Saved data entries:
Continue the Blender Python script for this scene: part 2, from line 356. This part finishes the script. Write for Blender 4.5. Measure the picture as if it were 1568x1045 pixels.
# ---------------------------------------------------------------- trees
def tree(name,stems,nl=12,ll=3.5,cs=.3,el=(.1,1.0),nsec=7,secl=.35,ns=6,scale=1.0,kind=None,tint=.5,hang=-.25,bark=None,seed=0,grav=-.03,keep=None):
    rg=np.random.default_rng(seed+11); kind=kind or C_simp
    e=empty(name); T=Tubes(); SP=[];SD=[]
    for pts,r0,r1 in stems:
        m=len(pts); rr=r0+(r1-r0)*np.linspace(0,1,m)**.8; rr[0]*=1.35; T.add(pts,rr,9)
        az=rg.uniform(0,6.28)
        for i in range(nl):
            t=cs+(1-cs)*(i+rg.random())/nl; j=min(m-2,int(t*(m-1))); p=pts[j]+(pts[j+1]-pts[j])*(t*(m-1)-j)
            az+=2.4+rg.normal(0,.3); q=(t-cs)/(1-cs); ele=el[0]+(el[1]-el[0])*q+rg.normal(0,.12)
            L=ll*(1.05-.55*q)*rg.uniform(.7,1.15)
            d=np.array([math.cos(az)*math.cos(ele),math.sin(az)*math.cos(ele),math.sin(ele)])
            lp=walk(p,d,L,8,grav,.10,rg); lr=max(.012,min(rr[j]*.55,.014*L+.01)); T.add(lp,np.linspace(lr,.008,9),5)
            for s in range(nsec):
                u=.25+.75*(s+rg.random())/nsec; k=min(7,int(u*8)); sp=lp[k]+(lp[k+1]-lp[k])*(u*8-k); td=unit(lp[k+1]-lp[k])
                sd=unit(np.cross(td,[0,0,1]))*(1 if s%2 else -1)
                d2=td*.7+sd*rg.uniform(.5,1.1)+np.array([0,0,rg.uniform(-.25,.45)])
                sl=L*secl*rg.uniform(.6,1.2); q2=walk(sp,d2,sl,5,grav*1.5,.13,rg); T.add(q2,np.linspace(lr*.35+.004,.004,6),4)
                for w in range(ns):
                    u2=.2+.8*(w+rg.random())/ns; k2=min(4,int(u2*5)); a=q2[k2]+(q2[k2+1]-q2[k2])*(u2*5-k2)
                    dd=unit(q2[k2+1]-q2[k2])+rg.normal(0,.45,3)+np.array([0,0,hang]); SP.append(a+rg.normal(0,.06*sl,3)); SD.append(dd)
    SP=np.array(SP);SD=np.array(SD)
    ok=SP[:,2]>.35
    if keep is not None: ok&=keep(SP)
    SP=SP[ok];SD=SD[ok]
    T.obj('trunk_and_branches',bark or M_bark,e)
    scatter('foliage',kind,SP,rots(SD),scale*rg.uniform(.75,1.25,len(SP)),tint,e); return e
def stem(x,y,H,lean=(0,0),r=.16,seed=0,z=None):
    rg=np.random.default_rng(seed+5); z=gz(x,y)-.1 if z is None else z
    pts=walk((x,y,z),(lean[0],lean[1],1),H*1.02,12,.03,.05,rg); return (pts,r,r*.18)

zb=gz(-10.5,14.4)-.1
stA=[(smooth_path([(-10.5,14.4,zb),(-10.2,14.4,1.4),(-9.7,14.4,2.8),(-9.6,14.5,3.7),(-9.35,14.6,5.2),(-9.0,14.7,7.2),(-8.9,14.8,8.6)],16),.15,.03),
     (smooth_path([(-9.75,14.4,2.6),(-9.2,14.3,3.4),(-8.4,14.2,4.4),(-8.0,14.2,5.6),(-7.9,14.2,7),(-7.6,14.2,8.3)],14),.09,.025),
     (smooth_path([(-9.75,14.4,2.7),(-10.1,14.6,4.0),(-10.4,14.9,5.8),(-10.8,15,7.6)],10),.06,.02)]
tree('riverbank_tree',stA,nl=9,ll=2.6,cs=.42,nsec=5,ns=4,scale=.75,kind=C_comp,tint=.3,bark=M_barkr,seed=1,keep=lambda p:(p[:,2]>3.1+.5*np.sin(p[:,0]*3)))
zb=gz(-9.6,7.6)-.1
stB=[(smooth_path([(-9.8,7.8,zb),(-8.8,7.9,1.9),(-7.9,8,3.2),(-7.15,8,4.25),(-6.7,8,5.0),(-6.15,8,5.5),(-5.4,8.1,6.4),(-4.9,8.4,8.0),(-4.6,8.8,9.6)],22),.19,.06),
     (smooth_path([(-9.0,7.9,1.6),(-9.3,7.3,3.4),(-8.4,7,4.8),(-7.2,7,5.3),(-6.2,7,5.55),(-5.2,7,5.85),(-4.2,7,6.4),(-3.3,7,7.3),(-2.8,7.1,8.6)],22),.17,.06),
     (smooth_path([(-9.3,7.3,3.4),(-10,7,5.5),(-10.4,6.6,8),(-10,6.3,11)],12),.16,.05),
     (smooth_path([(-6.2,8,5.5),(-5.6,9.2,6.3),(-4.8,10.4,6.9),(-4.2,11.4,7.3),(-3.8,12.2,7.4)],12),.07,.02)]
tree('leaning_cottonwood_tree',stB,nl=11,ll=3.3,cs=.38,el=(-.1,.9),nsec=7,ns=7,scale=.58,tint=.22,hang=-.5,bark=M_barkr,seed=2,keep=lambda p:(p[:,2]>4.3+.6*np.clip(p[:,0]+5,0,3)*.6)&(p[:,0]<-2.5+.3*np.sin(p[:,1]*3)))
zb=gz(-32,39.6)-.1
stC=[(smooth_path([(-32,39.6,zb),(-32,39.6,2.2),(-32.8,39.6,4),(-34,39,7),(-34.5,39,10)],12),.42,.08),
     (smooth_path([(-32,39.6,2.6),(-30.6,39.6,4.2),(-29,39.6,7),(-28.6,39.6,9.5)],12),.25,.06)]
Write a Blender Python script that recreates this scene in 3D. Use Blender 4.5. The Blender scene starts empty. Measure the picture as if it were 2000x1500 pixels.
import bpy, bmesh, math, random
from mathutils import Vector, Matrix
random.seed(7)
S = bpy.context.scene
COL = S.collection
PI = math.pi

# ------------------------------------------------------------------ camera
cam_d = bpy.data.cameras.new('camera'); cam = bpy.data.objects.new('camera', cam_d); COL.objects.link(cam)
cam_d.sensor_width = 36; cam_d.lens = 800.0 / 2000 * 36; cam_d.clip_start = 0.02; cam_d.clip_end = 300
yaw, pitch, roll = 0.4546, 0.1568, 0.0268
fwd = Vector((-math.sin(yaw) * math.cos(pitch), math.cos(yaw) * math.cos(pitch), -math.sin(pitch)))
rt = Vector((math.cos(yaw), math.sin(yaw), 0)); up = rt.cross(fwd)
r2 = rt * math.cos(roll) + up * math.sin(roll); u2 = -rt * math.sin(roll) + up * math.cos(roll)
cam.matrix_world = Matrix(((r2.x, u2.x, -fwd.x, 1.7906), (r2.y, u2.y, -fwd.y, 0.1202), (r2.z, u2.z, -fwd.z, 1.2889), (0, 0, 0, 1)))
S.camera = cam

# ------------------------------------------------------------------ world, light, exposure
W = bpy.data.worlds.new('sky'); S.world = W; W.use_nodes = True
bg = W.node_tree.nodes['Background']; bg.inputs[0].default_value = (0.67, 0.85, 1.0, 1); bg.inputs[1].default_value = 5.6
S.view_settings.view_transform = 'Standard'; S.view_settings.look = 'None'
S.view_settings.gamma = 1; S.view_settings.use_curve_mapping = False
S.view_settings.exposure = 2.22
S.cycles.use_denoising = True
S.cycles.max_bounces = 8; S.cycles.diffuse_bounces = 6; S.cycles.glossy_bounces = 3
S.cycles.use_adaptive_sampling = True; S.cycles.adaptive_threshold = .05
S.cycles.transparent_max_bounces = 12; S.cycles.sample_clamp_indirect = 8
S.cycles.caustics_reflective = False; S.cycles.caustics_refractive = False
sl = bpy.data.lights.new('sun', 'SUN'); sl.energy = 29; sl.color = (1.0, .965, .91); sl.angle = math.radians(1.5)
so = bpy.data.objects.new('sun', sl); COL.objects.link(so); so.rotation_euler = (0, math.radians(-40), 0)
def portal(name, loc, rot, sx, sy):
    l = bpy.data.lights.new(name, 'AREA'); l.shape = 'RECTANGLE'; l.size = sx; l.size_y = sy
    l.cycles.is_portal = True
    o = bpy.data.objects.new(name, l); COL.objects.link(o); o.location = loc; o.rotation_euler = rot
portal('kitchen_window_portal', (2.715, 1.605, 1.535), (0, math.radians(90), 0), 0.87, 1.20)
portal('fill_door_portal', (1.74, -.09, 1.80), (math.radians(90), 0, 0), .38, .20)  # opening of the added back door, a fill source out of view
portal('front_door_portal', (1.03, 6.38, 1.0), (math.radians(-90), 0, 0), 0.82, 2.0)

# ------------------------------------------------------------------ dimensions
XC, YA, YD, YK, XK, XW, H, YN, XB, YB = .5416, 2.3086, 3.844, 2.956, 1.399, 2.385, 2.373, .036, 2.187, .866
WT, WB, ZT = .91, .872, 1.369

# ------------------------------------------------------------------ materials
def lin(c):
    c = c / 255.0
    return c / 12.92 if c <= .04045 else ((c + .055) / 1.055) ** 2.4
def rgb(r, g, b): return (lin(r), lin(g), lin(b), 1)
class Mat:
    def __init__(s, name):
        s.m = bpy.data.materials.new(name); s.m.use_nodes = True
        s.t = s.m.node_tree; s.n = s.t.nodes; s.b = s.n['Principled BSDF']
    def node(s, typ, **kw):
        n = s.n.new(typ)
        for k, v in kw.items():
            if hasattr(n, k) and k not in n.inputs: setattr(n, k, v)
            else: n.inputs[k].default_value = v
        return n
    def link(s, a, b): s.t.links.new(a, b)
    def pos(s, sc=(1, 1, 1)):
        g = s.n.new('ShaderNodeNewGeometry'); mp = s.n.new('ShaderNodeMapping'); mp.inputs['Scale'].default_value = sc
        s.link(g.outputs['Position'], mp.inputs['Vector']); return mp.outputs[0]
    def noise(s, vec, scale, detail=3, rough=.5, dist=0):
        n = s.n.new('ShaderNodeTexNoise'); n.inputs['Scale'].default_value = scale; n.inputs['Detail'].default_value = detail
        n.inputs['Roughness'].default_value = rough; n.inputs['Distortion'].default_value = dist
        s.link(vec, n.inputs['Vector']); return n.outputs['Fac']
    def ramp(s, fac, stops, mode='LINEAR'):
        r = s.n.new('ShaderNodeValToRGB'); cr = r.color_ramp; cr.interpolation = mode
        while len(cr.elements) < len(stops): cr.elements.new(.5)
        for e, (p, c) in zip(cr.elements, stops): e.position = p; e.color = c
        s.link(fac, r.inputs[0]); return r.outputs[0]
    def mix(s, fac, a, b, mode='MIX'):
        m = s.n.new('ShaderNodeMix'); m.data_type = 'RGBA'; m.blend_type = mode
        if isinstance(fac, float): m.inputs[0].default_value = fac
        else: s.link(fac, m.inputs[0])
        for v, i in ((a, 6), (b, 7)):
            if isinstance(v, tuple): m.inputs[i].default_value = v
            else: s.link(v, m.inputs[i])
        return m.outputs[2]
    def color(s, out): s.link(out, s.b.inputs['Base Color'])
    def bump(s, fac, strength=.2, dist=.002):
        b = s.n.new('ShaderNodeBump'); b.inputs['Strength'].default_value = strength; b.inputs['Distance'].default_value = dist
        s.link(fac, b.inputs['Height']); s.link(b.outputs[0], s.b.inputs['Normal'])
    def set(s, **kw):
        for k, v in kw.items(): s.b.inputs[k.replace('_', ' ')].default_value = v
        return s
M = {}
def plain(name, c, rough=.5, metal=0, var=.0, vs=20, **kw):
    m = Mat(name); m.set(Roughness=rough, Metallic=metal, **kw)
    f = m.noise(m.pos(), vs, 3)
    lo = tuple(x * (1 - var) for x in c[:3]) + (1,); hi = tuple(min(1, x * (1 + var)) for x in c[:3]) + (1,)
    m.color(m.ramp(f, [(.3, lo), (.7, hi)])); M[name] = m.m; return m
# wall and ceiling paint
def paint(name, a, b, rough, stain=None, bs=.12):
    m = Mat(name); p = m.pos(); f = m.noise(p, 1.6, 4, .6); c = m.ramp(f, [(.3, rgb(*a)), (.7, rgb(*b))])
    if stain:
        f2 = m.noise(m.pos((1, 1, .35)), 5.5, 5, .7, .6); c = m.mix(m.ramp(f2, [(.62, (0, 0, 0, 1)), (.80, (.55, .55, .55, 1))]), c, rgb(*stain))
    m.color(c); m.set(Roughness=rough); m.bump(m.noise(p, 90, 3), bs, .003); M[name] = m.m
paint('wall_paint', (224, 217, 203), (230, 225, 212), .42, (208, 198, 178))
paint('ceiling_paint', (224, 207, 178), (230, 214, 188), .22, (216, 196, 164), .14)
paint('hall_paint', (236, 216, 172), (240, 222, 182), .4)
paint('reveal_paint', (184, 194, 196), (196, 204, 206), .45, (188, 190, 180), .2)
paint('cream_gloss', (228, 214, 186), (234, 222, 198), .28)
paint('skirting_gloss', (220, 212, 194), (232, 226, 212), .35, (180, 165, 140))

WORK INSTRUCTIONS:
Print the lines from the line with "Write a Blender" to the line with "PI = math.pi" exactly, and print nothing else. Both of those lines are included.

FULL RESPONSE:
Write a Blender Python script that recreates this scene in 3D. Use Blender 4.5. The Blender scene starts empty. Measure the picture as if it were 2000x1500 pixels.
import bpy, bmesh, math, random
from mathutils import Vector, Matrix
random.seed(7)
S = bpy.context.scene
COL = S.collection
PI = math.pi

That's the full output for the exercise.